Ming-Sung, Kuo

Associate Professor

University of Warwick, School of Law, United Kingdom


Max Weber alumnus

Department of Law

Cohort(s): 2007/2008

Ph.D. Institution

Yale University, United States


My main areas of academic interest are legal theory, constitutional theory, comparative constitutional law, and legal reforms in a post-authoritarian society.
My doctoral dissertation “Legal Boundaries and Constitutional Authorship: Dilemmas of Citizenship in the Age of Globalization” investigated how the boundary-crossing effects of globalization would impact on legal thinking in general and the idea of citizenship in particular. The thesis is that the possibilities and limits of the theoretical efforts to establish post-national paradigms of citizenship in the age of globalization must be examined in light of how the idea of constitutional authorship contributes to the construction of legal boundaries in which citizenship as the ideal of self-government is conceived.
My current primary focus is to explore how law and time are interrelated and its bearing on constitutionalism in light of recent developments of European constitutionalization and the so-called “war on terror.”
Before I went to Yale Law School where I obtained my LL.M. and J.S.D., I received my primary legal education and did my first graduate legal studies in Taiwan.
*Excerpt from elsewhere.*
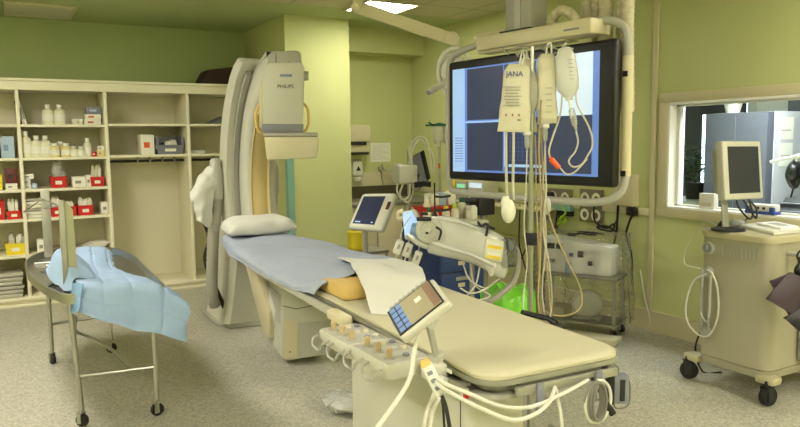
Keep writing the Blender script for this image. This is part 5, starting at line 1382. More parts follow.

I received my LL.B. and LL.M. from National Taiwan University where I completed the coursework and passed the comprehensive examination for a PhD in Law as well. In the academic year of 2006-07, I studied at Harvard Law School as a visiting researcher working on the project “The Boundedness of Citizenship in the Law and Its Erosion in the Global Age.”
In Fall 2005 and Fall 2006, I was an adjunct lecturer with the Department of Political Science, University of Massachusetts-Boston, teaching “American Constitutional Law and Theory.” In addition to my legal studies and teaching, I law-clerked from 1997 to 1998 for Justice Dr. Tze-Chien Wang in Taiwan’s Constitutional Court, who is a renowned civil law scholar in Taiwan and China. My most recent publication “The Duality of Federalist Nation-Building: Two Strains of Chinese Immigration Cases Revisited” was to explore the role that the American post-Civil War nation-building played in the decisions of the Supreme Court in Chinese immigration cases. My publications in Taiwan theoretically reflected on the transplant of Western legal theories in light of how administrative reforms and constitutional changes related law to politics in Taiwan’s post-authoritarian transition.